_Instructions to follow_
Output exactly the span of lines that begins at the line containing "were 1600x1065 pixels." and ends at the line containing "M['chrome'], k_, bevel=.001)", both lines included.

## begin

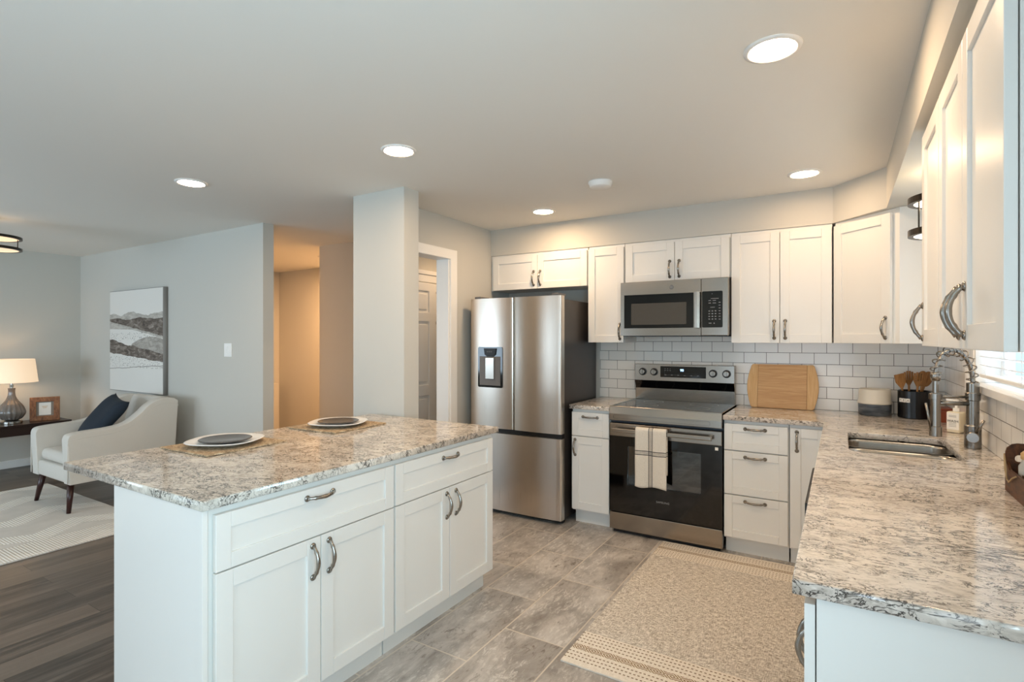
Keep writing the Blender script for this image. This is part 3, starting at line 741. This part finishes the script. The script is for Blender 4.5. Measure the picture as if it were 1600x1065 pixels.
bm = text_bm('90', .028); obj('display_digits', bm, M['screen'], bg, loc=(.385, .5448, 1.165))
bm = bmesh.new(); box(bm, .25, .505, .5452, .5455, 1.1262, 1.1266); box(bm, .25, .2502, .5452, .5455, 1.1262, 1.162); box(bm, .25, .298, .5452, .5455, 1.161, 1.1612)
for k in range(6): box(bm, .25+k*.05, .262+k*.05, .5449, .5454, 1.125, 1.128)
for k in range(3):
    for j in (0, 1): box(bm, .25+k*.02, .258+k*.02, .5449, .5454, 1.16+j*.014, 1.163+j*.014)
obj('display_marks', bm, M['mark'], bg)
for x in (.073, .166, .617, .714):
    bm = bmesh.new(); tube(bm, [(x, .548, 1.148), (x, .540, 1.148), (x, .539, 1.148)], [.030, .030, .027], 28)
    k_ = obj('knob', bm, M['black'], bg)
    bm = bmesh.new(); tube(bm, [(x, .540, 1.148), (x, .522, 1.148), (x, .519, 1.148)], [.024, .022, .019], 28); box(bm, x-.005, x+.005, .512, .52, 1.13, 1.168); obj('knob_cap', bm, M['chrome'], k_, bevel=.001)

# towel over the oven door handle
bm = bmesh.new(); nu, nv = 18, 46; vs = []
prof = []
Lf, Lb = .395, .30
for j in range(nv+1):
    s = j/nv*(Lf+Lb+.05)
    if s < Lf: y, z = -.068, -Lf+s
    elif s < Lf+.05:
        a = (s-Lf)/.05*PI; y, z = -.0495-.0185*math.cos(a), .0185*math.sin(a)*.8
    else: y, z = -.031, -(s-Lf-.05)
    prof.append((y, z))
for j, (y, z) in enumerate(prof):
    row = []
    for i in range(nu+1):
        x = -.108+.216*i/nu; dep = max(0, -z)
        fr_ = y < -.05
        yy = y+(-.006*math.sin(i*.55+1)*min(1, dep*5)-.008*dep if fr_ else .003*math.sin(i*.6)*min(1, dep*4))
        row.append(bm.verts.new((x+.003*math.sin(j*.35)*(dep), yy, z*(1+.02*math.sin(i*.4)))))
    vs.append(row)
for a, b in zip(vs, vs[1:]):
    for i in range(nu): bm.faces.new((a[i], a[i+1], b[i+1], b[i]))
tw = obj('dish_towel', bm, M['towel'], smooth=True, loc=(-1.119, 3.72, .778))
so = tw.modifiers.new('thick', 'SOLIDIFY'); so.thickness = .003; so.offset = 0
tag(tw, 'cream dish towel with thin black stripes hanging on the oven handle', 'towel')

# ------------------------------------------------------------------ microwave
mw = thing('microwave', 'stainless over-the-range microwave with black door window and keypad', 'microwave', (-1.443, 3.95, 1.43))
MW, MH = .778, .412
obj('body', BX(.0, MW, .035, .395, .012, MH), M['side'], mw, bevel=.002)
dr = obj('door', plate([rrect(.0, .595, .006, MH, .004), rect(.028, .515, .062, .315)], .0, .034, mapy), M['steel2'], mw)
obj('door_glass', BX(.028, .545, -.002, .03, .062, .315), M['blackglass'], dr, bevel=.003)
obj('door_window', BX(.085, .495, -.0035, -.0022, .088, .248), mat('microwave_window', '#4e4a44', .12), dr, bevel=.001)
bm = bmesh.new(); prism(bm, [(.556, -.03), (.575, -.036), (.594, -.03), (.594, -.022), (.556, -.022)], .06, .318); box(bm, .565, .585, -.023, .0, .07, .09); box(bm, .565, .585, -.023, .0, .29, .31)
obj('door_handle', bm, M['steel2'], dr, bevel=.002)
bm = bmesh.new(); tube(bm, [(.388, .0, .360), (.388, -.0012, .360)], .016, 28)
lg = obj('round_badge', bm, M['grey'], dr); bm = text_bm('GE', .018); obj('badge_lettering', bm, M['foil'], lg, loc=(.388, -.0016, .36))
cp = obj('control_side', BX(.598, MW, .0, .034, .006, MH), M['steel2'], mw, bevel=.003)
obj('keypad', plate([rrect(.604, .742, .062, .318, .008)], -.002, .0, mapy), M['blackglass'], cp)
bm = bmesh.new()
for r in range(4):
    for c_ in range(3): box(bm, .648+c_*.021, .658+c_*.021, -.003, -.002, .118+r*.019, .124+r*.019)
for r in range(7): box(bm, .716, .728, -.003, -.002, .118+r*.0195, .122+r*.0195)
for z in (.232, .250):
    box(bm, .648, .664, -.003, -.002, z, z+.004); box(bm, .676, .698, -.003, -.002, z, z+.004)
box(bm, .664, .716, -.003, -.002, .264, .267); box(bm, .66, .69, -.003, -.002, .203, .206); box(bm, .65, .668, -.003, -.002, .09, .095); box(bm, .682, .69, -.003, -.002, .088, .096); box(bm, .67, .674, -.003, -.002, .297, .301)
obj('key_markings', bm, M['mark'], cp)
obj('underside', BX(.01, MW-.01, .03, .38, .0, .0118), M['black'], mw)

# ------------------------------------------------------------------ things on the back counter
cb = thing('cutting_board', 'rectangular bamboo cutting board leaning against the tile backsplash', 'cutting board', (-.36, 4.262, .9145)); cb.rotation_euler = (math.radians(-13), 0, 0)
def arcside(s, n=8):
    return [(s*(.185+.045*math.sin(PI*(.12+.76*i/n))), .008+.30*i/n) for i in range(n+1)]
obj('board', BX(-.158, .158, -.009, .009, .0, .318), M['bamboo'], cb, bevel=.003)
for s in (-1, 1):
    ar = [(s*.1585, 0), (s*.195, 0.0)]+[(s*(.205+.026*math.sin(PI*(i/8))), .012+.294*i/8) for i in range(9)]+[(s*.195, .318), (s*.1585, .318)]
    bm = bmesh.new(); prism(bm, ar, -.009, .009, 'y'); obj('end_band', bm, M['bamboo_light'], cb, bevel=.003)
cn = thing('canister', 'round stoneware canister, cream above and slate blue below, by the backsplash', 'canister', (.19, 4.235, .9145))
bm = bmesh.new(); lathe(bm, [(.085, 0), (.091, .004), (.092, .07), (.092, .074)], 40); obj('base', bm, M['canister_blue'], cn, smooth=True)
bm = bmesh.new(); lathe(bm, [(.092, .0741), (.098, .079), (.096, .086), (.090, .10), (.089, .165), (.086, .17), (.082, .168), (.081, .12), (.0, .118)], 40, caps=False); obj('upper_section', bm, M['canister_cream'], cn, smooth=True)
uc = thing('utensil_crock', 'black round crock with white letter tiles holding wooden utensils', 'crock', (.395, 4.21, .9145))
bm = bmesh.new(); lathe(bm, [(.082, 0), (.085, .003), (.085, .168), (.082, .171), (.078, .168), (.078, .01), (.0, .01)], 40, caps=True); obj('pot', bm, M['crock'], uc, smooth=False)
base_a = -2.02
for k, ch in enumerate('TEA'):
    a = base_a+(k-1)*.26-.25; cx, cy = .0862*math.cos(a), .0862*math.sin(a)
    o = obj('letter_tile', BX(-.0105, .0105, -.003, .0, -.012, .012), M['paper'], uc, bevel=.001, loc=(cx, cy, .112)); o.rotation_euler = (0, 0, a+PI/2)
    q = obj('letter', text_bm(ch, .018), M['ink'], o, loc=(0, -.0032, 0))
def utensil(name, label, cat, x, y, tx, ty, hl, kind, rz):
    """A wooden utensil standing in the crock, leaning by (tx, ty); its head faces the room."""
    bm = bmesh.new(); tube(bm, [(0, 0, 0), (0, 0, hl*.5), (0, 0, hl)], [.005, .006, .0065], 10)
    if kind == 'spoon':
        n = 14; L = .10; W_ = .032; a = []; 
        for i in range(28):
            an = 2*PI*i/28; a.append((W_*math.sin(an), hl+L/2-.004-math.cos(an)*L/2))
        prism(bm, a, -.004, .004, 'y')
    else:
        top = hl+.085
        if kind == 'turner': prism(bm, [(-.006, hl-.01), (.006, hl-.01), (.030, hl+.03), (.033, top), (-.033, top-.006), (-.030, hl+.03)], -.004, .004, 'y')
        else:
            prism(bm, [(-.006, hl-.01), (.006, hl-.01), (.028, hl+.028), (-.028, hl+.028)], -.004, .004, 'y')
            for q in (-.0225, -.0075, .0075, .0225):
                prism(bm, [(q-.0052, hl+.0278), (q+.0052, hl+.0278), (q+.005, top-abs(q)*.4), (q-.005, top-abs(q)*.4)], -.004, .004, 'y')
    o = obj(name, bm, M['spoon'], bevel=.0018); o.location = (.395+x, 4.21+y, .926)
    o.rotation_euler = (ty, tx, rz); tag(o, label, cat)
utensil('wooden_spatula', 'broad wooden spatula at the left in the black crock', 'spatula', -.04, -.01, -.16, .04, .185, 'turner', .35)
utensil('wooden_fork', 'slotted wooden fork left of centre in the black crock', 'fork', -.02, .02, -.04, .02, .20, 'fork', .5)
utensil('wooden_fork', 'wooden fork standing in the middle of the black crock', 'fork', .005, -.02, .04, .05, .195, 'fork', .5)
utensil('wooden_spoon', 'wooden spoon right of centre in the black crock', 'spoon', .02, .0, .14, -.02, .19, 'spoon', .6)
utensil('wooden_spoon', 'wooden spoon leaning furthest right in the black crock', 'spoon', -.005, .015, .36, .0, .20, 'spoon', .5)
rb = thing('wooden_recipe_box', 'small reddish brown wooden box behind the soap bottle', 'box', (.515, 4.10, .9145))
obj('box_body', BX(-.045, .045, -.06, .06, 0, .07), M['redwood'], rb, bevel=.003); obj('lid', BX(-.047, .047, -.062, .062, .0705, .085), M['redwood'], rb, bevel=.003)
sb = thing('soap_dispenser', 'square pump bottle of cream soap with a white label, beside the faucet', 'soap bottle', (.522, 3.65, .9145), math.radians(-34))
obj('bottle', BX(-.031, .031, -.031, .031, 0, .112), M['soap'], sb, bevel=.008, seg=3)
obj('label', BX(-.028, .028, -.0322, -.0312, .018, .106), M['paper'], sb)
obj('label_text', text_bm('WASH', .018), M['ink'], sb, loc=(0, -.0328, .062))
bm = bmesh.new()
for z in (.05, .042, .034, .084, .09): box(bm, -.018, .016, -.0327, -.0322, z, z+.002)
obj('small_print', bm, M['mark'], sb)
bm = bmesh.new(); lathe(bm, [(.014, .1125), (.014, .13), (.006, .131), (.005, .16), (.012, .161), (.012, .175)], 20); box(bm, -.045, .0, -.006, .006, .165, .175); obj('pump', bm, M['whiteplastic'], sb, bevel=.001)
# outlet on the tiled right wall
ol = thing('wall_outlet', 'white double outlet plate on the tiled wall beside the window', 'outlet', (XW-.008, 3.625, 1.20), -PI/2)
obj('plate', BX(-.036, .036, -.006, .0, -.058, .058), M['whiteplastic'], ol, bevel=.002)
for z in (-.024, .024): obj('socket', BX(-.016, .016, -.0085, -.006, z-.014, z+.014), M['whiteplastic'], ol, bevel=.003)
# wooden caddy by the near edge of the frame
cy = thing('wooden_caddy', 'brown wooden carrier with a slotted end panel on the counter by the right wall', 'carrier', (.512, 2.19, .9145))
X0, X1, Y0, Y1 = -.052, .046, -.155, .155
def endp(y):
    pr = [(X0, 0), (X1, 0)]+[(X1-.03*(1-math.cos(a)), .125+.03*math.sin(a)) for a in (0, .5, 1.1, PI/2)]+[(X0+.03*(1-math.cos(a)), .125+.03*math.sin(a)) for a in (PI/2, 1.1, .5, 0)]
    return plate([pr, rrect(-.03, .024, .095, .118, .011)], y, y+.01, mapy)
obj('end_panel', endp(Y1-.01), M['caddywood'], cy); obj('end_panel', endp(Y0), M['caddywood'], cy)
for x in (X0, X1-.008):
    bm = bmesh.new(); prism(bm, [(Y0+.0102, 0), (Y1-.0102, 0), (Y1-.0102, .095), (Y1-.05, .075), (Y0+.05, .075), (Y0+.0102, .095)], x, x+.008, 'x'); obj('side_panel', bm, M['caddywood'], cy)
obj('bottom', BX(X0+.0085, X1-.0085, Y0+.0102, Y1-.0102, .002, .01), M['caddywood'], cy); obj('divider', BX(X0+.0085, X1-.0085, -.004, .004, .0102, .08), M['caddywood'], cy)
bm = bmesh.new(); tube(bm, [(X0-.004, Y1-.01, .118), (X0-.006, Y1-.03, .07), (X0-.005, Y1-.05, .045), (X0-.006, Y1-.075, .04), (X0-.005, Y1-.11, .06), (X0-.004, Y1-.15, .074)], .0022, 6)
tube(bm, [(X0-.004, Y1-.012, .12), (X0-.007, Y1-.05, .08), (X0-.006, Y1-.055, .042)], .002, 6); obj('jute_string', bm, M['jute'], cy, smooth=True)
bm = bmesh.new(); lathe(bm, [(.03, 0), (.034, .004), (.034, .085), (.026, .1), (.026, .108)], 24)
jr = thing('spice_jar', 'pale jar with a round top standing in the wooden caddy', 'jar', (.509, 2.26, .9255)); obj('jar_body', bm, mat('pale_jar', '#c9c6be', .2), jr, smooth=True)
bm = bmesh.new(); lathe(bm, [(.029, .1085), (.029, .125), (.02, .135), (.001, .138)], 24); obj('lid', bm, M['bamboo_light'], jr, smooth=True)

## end
## begin

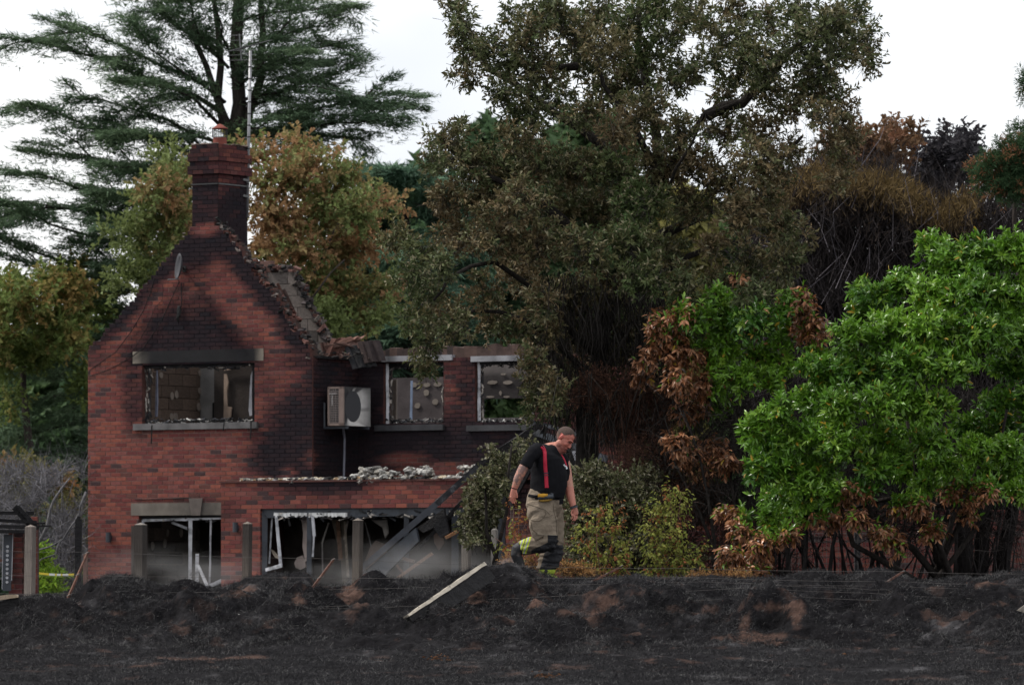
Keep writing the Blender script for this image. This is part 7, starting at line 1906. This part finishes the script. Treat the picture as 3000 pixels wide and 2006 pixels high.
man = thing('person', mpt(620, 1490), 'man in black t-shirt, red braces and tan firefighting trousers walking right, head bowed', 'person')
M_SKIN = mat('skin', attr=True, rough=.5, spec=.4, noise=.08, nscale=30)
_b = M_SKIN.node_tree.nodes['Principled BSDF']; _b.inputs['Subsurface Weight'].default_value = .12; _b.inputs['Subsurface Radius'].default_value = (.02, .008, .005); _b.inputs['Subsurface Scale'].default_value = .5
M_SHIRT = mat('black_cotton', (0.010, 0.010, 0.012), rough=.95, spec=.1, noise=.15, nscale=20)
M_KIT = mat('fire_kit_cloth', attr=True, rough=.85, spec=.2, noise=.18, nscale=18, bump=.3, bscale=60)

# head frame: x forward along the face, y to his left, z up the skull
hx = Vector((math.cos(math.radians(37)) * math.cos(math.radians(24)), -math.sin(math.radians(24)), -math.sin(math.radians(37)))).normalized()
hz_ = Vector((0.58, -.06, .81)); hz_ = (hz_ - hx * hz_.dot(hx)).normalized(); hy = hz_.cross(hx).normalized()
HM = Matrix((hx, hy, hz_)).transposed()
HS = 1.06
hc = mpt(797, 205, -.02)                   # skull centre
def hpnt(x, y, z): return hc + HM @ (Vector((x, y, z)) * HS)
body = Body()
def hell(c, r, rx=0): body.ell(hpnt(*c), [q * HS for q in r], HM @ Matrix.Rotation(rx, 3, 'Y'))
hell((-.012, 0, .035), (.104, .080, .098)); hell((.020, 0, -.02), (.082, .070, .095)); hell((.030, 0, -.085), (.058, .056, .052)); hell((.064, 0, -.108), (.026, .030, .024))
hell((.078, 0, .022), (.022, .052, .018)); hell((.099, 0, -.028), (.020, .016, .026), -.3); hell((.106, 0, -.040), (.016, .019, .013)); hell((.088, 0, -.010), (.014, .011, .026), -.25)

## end
## begin

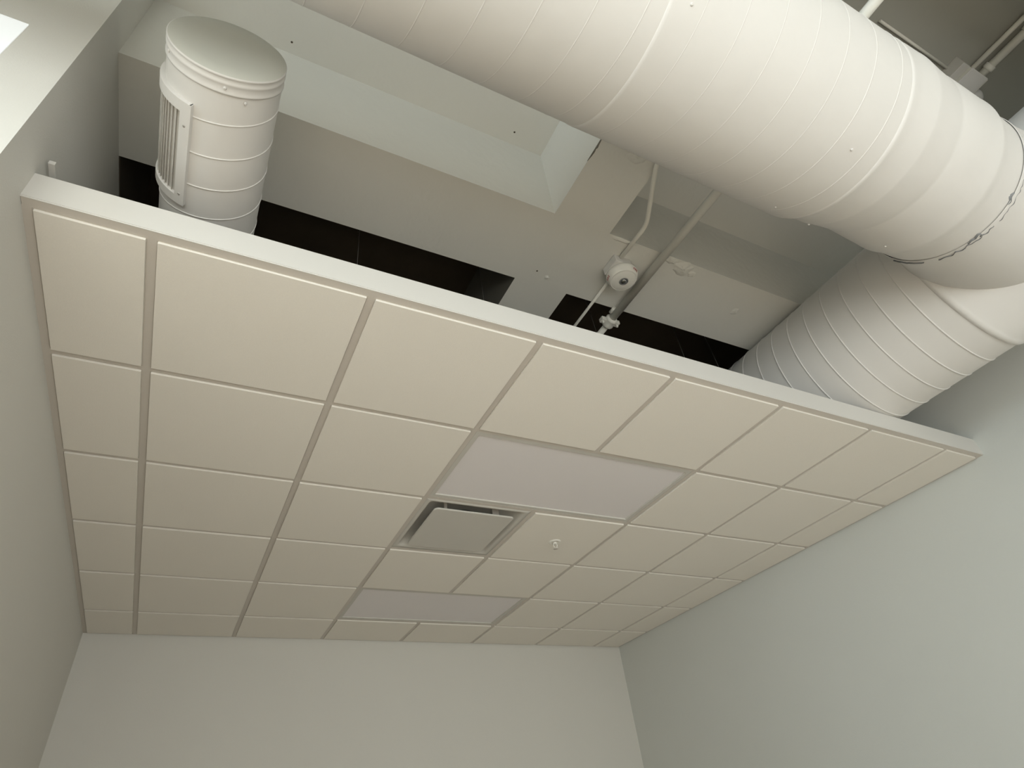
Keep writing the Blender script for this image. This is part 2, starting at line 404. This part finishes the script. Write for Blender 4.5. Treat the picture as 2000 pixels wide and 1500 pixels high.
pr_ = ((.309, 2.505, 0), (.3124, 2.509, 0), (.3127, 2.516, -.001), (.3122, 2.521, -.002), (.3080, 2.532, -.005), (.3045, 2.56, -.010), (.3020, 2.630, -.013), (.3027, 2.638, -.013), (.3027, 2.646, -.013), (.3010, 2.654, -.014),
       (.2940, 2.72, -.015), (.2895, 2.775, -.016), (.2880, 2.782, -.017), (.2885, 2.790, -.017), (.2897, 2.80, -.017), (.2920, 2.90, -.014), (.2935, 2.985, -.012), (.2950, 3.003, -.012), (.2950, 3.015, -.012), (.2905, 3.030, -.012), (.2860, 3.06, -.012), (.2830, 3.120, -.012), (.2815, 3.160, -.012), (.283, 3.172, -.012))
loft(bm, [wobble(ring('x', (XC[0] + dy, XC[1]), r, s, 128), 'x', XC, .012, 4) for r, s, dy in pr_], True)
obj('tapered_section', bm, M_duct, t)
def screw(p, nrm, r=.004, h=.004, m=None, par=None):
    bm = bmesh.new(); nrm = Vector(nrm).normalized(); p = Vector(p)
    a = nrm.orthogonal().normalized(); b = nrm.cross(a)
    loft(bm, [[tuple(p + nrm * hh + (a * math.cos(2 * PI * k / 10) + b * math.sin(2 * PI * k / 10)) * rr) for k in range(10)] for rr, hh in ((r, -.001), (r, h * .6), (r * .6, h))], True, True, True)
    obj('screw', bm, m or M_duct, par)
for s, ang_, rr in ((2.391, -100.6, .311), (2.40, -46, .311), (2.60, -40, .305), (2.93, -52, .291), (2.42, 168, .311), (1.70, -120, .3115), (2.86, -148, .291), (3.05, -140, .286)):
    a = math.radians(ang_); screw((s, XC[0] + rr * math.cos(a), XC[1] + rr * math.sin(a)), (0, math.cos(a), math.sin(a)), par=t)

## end

_Expected output_
Keep writing the Blender script for this image. This is part 3, starting at line 741. This part finishes the script. The script is for Blender 4.5. Measure the picture as if it were 1600x1065 pixels.
bm = text_bm('90', .028); obj('display_digits', bm, M['screen'], bg, loc=(.385, .5448, 1.165))
bm = bmesh.new(); box(bm, .25, .505, .5452, .5455, 1.1262, 1.1266); box(bm, .25, .2502, .5452, .5455, 1.1262, 1.162); box(bm, .25, .298, .5452, .5455, 1.161, 1.1612)
for k in range(6): box(bm, .25+k*.05, .262+k*.05, .5449, .5454, 1.125, 1.128)
for k in range(3):
    for j in (0, 1): box(bm, .25+k*.02, .258+k*.02, .5449, .5454, 1.16+j*.014, 1.163+j*.014)
obj('display_marks', bm, M['mark'], bg)
for x in (.073, .166, .617, .714):
    bm = bmesh.new(); tube(bm, [(x, .548, 1.148), (x, .540, 1.148), (x, .539, 1.148)], [.030, .030, .027], 28)
    k_ = obj('knob', bm, M['black'], bg)
    bm = bmesh.new(); tube(bm, [(x, .540, 1.148), (x, .522, 1.148), (x, .519, 1.148)], [.024, .022, .019], 28); box(bm, x-.005, x+.005, .512, .52, 1.13, 1.168); obj('knob_cap', bm, M['chrome'], k_, bevel=.001)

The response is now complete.